BEGIN Material provided

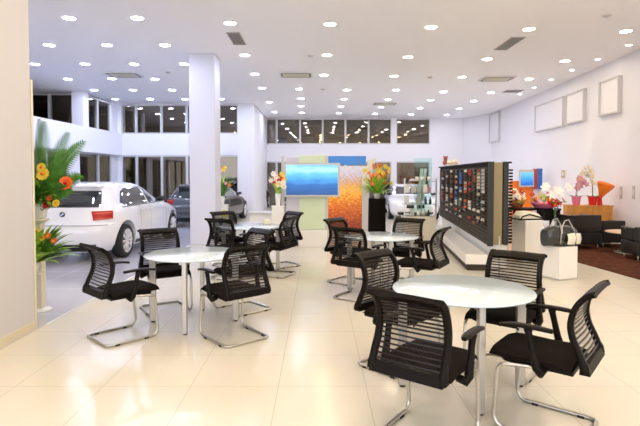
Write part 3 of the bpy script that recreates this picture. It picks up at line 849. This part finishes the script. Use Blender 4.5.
for k in range(98):
    a = random.uniform(-2.2, .8); L = random.uniform(.32,.56); g = MB()
    blade(g, (0.02*math.cos(a),.02*math.sin(a),.10), (math.cos(a)*.9, math.sin(a)*.9, random.uniform(.3,2.0)), L, random.uniform(.030,.050), .9)
    g.build('leaf', 'leaf light' if k % 4 else 'leaf deep', lo)
for dx, dy, dz, m in ((.10,-.12,.47,'petal yellow'),(.22,-.12,.42,'petal orange'),(.17,-.15,.40,'petal yellow'),(.04,-.1,.50,'petal yellow'),(.27,-.1,.36,'petal orange')):
    MB().tube([(0,0,.1),(dx*.5,dy*.5,dz*.6),(dx,dy+.02,dz)], .004, 5).build('flower_stem', 'stem', lo)
    bloom('flower', lo, (dx, dy+.0, dz+.0), .036, m, 'petal red' if m == 'petal yellow' else 'petal yellow')

def bushy(name, label, loc, h, w, seed, cols, pot, potm, nl=40, nb=14, potr=.1, poth=.18, lm='leaf deep', br=.06, tall=1.0):
    random.seed(seed); t = thing(name, label, 'flower arrangement', loc)
    MB().lathe([(potr*.7,0),(potr*.75,.01),(potr,poth),(potr*.92,poth+.004),(potr*.8,poth-.03)], 20).build(pot, potm, t)
    g = MB(); g2 = MB()
    for k in range(nl):
        a = random.uniform(0, 6.28); el = random.uniform(.2, 1.6)
        blade(g if k % 2 else g2, (0,0,poth*.8), (math.cos(a)*w*1.6, math.sin(a)*w*1.6, h*el), random.uniform(.5,1)*h*.8, .03*max(1, w/.25), .9)
    g.build('foliage', lm, t); g2.build('foliage', 'leaf light', t)
    for k in range(nb):
        a = random.uniform(0, 6.28); rr = random.uniform(.3, 1)*w; z = poth + h*random.uniform(.3, 1)*(1-.25*rr/w)*tall
        c = (rr*math.cos(a), rr*math.sin(a)*.7-.05, z)
        bloom('flower', t, c, br*random.uniform(.7,1.15), random.choice(cols), face=(math.cos(a)*.4, -1, .4), petals=6)
    return t
# arrangement right of the column
q = hz(221, 214, 0)
ped = thing('flower_pedestal', 'white pedestal under flowers right of the column', 'pedestal', (xat(221.5, 200, 13.3), 13.3, 0))
MB().box((-.16,-.16,0),(.16,.16,.74)).build('pedestal_body', 'white gloss', ped, bevel=.008)
bushy('column_bouquet', 'tall bouquet with pink and orange flowers standing right of the white column', (ped.location.x, 13.3, .74), .95, .22, 5, ['petal orange','petal pink','petal yellow'], 'vase', 'white gloss', 46, 16, .09, .22)
bushy('yellow_bouquet', 'low yellow bouquet in front of the pedestal right of the column', (xat(219, 200, 12.7), 12.7, 0), .50, .16, 6, ['petal yellow'], 'pot', 'cream gloss', 26, 12, .12, .3, 'leaf light')
# white counter at the back behind the rear table
dk = thing('reception_desk', 'white reception desk at the back between the pilaster and the television', 'desk', (xat(264, 215, 12.6), 12.6, 0))
MB().box((-.32,-.3,0),(.36,.3,.56)).build('body', 'white gloss', dk, bevel=.01)
MB().box((-.36,-.34,.56),(.38,.34,.60)).build('top', 'silver plastic', dk, bevel=.006)

# ------------------------------------------------------------------ television booth
YT = 10.6
def X_(px, Y=YT, py=180): return xat(px, py, Y)
def Z_(py, Y=YT): return zat(py, Y)
bth = thing('display_booth', 'white and pale green display backdrop panel behind the large television', 'display stand', (X_(300), YT, 0))
ox = X_(300)
def bb(name, m, x0, x1, y0, y1, z0, z1, parent, ox_=ox, oy=YT, bevel=.004):
    return MB().box((x0-ox_, y0-oy, z0), (x1-ox_, y1-oy, z1)).build(name, m, parent, bevel)
bb('green_panel', 'panel green', X_(299), X_(326), YT+.10, YT+.14, .36, Z_(155), bth)
bb('white_panel', 'panel lavender', X_(286), X_(299)-.003, YT+.10, YT+.14, .0, Z_(157), bth)
bb('plinth', 'white gloss', X_(299), X_(327), YT-.05, YT+.35, .0, .355, bth)
for px in (282.5, 326.8):
    bb('post', 'silver plastic', X_(px)-.03, X_(px)+.03, YT+.08, YT+.16, 0, Z_(156), bth)
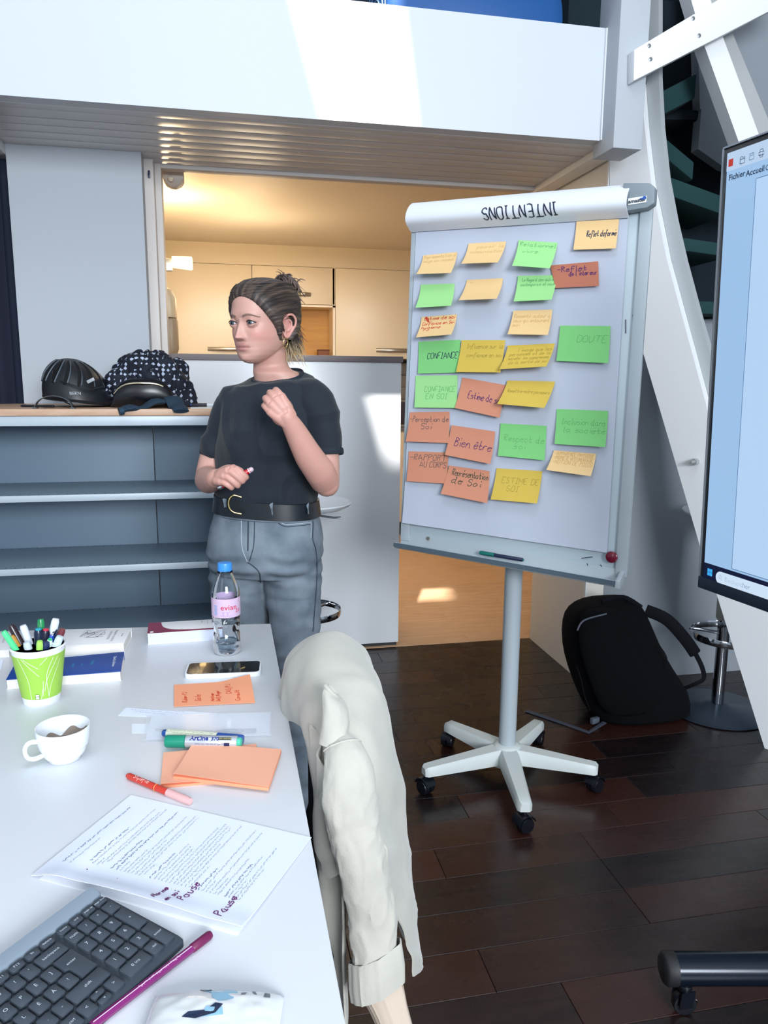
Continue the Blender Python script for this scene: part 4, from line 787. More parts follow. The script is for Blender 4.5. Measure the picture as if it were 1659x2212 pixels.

END Material provided

- [Set problem]:
Write the records out again in full, exactly, and skip every picture.

- [Task response]:
Write part 3 of the bpy script that recreates this picture. It picks up at line 849. This part finishes the script. Use Blender 4.5.
for k in range(98):
    a = random.uniform(-2.2, .8); L = random.uniform(.32,.56); g = MB()
    blade(g, (0.02*math.cos(a),.02*math.sin(a),.10), (math.cos(a)*.9, math.sin(a)*.9, random.uniform(.3,2.0)), L, random.uniform(.030,.050), .9)
    g.build('leaf', 'leaf light' if k % 4 else 'leaf deep', lo)
for dx, dy, dz, m in ((.10,-.12,.47,'petal yellow'),(.22,-.12,.42,'petal orange'),(.17,-.15,.40,'petal yellow'),(.04,-.1,.50,'petal yellow'),(.27,-.1,.36,'petal orange')):
    MB().tube([(0,0,.1),(dx*.5,dy*.5,dz*.6),(dx,dy+.02,dz)], .004, 5).build('flower_stem', 'stem', lo)
    bloom('flower', lo, (dx, dy+.0, dz+.0), .036, m, 'petal red' if m == 'petal yellow' else 'petal yellow')

def bushy(name, label, loc, h, w, seed, cols, pot, potm, nl=40, nb=14, potr=.1, poth=.18, lm='leaf deep', br=.06, tall=1.0):
    random.seed(seed); t = thing(name, label, 'flower arrangement', loc)
    MB().lathe([(potr*.7,0),(potr*.75,.01),(potr,poth),(potr*.92,poth+.004),(potr*.8,poth-.03)], 20).build(pot, potm, t)
    g = MB(); g2 = MB()
    for k in range(nl):
        a = random.uniform(0, 6.28); el = random.uniform(.2, 1.6)
        blade(g if k % 2 else g2, (0,0,poth*.8), (math.cos(a)*w*1.6, math.sin(a)*w*1.6, h*el), random.uniform(.5,1)*h*.8, .03*max(1, w/.25), .9)
    g.build('foliage', lm, t); g2.build('foliage', 'leaf light', t)
    for k in range(nb):
        a = random.uniform(0, 6.28); rr = random.uniform(.3, 1)*w; z = poth + h*random.uniform(.3, 1)*(1-.25*rr/w)*tall
        c = (rr*math.cos(a), rr*math.sin(a)*.7-.05, z)
        bloom('flower', t, c, br*random.uniform(.7,1.15), random.choice(cols), face=(math.cos(a)*.4, -1, .4), petals=6)
    return t
# arrangement right of the column
q = hz(221, 214, 0)
ped = thing('flower_pedestal', 'white pedestal under flowers right of the column', 'pedestal', (xat(221.5, 200, 13.3), 13.3, 0))
MB().box((-.16,-.16,0),(.16,.16,.74)).build('pedestal_body', 'white gloss', ped, bevel=.008)
bushy('column_bouquet', 'tall bouquet with pink and orange flowers standing right of the white column', (ped.location.x, 13.3, .74), .95, .22, 5, ['petal orange','petal pink','petal yellow'], 'vase', 'white gloss', 46, 16, .09, .22)
bushy('yellow_bouquet', 'low yellow bouquet in front of the pedestal right of the column', (xat(219, 200, 12.7), 12.7, 0), .50, .16, 6, ['petal yellow'], 'pot', 'cream gloss', 26, 12, .12, .3, 'leaf light')
# white counter at the back behind the rear table
dk = thing('reception_desk', 'white reception desk at the back between the pilaster and the television', 'desk', (xat(264, 215, 12.6), 12.6, 0))
MB().box((-.32,-.3,0),(.36,.3,.56)).build('body', 'white gloss', dk, bevel=.01)
MB().box((-.36,-.34,.56),(.38,.34,.60)).build('top', 'silver plastic', dk, bevel=.006)

# ------------------------------------------------------------------ television booth
YT = 10.6
def X_(px, Y=YT, py=180): return xat(px, py, Y)
def Z_(py, Y=YT): return zat(py, Y)
bth = thing('display_booth', 'white and pale green display backdrop panel behind the large television', 'display stand', (X_(300), YT, 0))
ox = X_(300)
def bb(name, m, x0, x1, y0, y1, z0, z1, parent, ox_=ox, oy=YT, bevel=.004):
    return MB().box((x0-ox_, y0-oy, z0), (x1-ox_, y1-oy, z1)).build(name, m, parent, bevel)
bb('green_panel', 'panel green', X_(299), X_(326), YT+.10, YT+.14, .36, Z_(155), bth)
bb('white_panel', 'panel lavender', X_(286), X_(299)-.003, YT+.10, YT+.14, .0, Z_(157), bth)
bb('plinth', 'white gloss', X_(299), X_(327), YT-.05, YT+.35, .0, .355, bth)
for px in (282.5, 326.8):
    bb('post', 'silver plastic', X_(px)-.03, X_(px)+.03, YT+.08, YT+.16, 0, Z_(156), bth)
Continue the Blender Python script for this scene: part 4, from line 787. More parts follow. The script is for Blender 4.5. Measure the picture as if it were 1659x2212 pixels.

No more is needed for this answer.